— Start DATASET EXTRACT —

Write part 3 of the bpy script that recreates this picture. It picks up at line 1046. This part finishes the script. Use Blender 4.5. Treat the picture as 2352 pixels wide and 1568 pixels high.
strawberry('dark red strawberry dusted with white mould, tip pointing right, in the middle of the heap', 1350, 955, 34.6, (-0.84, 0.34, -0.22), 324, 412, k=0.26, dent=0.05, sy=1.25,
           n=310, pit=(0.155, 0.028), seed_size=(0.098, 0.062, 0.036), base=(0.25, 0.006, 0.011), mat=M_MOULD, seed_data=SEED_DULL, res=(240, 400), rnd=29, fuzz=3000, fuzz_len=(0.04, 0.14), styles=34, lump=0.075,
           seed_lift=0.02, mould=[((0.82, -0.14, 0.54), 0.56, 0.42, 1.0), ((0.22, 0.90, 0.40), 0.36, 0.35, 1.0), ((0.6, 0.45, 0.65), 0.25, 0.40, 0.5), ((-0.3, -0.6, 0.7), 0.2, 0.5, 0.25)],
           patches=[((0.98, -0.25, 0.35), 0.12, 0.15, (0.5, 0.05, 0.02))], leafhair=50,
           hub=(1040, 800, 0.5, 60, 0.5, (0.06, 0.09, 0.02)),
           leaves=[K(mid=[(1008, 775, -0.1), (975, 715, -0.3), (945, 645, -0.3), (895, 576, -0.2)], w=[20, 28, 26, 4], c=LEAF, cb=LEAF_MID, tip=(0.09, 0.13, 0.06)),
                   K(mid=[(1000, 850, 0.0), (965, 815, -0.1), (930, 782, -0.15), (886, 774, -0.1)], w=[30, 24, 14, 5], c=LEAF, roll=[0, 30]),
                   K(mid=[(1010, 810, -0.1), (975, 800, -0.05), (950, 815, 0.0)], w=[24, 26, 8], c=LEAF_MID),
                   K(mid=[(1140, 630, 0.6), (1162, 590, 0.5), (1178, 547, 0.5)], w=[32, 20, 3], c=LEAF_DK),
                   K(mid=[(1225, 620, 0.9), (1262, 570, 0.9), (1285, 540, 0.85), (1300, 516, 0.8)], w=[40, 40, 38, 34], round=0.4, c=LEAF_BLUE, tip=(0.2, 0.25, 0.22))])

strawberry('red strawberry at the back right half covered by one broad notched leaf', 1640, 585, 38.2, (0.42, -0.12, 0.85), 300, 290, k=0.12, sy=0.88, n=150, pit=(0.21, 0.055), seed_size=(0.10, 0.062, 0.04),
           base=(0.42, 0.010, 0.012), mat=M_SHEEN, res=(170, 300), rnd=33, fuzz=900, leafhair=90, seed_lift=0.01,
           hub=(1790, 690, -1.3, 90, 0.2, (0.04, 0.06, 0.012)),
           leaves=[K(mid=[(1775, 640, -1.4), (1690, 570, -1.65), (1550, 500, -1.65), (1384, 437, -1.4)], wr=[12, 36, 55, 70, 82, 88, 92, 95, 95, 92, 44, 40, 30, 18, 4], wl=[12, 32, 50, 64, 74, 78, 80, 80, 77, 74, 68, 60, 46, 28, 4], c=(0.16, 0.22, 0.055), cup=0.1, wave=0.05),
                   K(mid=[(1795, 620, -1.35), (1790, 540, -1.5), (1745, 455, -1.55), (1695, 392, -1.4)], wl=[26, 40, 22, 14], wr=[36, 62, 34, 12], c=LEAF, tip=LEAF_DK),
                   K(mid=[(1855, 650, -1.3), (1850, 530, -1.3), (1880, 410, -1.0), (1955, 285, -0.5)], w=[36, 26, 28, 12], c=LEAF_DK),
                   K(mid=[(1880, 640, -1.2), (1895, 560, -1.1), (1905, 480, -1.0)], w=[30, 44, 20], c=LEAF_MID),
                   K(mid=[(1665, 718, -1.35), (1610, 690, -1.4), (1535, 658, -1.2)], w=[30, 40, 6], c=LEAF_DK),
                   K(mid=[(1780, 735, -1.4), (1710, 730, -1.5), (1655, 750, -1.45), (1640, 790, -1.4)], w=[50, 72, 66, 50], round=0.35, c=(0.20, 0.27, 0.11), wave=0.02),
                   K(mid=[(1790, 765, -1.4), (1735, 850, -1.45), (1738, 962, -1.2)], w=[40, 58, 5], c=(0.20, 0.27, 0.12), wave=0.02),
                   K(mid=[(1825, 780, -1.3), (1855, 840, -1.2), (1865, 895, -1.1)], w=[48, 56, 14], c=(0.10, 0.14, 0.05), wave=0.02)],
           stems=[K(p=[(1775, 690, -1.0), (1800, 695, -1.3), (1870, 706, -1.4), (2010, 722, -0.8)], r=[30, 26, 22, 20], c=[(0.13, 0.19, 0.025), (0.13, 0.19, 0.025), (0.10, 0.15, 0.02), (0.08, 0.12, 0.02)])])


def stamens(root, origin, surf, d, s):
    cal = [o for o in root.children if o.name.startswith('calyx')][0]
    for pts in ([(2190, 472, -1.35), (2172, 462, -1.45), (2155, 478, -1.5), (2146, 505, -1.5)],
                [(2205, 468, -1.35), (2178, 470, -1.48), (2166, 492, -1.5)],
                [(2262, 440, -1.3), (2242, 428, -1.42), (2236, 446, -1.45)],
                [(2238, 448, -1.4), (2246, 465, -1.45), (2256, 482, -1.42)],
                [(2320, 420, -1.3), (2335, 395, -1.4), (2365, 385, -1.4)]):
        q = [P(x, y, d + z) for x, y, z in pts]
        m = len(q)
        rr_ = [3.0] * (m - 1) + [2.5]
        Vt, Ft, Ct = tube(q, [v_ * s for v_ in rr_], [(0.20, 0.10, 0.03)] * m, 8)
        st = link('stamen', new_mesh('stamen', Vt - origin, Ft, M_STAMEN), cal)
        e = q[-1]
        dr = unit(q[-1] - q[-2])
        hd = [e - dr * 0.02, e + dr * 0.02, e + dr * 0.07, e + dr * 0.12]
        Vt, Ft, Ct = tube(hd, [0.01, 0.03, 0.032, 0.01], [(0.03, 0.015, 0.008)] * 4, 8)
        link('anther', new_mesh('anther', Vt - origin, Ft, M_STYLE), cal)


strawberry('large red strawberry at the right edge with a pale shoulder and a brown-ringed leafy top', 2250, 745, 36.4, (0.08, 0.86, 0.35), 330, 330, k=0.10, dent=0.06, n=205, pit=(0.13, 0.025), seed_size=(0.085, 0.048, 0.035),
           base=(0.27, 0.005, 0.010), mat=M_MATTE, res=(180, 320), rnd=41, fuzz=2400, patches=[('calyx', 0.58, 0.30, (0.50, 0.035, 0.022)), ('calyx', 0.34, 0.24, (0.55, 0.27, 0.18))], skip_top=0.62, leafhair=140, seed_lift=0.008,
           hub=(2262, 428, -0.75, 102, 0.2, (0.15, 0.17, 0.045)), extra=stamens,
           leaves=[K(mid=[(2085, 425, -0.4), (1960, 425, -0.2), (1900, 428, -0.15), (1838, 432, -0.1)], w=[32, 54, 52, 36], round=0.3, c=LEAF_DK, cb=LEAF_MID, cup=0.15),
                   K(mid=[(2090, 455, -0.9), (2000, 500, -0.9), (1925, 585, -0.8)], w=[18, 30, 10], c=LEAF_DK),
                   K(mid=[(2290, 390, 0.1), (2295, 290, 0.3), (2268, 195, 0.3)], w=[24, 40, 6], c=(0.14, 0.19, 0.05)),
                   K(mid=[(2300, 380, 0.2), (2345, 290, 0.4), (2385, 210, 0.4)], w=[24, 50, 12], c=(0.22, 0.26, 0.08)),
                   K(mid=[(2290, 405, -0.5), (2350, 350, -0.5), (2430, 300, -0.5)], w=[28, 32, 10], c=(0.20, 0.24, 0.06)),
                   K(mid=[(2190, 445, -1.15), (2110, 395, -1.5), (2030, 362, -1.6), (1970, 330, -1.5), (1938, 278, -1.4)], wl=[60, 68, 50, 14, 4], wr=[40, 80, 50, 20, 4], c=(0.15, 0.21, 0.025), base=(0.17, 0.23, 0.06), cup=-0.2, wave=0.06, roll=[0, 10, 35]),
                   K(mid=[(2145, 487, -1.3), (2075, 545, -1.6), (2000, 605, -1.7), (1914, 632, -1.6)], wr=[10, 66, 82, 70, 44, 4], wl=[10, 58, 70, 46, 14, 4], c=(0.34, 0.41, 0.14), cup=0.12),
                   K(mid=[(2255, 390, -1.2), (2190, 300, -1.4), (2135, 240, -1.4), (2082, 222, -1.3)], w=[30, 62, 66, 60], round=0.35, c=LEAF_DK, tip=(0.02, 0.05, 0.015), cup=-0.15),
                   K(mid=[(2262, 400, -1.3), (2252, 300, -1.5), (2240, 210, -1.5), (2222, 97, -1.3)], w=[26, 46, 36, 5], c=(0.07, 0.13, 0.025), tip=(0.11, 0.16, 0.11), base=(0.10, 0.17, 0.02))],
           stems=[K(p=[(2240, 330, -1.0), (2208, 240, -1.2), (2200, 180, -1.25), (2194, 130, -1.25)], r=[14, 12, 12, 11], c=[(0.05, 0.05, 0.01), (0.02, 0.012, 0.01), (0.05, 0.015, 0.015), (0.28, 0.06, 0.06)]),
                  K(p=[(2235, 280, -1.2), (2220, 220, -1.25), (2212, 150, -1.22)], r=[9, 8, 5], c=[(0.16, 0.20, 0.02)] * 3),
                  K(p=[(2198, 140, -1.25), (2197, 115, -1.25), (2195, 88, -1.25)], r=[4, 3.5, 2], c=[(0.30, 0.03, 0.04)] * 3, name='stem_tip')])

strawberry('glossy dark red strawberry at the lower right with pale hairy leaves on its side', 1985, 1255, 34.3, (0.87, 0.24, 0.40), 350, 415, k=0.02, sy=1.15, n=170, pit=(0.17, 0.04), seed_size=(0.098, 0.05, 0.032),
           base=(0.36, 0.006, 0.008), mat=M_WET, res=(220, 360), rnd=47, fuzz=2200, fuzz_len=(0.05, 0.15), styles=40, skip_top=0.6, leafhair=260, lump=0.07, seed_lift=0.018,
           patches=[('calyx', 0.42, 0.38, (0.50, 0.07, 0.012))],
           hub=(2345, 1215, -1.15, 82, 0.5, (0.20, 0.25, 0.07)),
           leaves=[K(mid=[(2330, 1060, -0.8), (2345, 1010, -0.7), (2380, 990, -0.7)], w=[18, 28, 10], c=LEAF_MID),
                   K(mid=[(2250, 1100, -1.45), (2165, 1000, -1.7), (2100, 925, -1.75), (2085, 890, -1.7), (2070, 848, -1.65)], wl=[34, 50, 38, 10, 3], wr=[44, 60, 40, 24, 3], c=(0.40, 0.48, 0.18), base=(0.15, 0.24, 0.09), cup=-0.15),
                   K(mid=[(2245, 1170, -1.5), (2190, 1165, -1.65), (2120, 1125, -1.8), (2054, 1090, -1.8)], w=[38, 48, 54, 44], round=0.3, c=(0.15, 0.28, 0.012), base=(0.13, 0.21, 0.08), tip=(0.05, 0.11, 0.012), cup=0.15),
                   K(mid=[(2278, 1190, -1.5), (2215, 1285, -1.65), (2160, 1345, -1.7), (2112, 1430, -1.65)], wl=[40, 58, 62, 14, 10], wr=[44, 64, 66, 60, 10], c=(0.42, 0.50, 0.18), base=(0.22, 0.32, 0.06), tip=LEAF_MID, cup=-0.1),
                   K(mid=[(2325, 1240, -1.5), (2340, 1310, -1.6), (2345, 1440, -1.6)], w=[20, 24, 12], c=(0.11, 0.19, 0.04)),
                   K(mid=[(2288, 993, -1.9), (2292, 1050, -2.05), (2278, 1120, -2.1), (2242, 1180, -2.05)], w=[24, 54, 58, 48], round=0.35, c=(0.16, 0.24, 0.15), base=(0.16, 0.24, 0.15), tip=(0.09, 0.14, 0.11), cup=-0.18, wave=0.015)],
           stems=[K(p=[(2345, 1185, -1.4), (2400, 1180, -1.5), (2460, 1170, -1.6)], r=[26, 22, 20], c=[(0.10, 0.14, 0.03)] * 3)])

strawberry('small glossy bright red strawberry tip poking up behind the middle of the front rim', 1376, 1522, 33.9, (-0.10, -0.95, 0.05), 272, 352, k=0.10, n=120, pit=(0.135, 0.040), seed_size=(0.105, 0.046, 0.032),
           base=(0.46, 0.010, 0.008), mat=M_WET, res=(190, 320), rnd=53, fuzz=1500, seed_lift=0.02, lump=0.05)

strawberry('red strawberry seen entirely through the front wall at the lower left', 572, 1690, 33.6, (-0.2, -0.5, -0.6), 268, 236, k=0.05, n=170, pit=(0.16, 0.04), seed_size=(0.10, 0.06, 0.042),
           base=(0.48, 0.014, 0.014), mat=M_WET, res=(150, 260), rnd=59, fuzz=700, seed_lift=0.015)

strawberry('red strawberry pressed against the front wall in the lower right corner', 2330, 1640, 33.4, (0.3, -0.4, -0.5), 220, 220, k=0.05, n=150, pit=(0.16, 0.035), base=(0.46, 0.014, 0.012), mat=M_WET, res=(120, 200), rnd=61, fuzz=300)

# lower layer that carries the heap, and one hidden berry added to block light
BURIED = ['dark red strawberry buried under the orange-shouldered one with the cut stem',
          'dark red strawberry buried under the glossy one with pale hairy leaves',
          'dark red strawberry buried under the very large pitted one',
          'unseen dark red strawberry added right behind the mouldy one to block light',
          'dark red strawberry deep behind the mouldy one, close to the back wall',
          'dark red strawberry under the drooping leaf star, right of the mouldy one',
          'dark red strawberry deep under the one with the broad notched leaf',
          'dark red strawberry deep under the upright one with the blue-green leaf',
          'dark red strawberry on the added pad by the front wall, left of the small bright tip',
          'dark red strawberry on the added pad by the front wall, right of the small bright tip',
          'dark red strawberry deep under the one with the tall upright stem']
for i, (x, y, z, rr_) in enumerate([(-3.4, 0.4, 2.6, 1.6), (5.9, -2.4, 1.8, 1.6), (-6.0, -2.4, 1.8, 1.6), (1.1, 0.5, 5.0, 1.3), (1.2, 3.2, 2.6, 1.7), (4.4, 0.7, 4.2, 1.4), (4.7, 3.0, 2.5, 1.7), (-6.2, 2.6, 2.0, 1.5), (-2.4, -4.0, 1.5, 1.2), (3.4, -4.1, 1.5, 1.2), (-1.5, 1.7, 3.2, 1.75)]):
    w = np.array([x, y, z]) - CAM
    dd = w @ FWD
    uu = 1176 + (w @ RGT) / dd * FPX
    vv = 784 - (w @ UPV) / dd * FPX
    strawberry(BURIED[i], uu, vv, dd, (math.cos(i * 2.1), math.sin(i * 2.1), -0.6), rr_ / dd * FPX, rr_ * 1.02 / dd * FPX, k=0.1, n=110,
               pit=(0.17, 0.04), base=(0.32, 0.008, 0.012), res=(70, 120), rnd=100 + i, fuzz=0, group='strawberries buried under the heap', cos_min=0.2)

— End DATASET EXTRACT —

● WHAT TO DO
Pick out the lines containing the string "that".

● RESULT OF THIS TASK
Write part 3 of the bpy script that recreates this picture. It picks up at line 1046. This part finishes the script. Use Blender 4.5. Treat the picture as 2352 pixels wide and 1568 pixels high.
# lower layer that carries the heap, and one hidden berry added to block light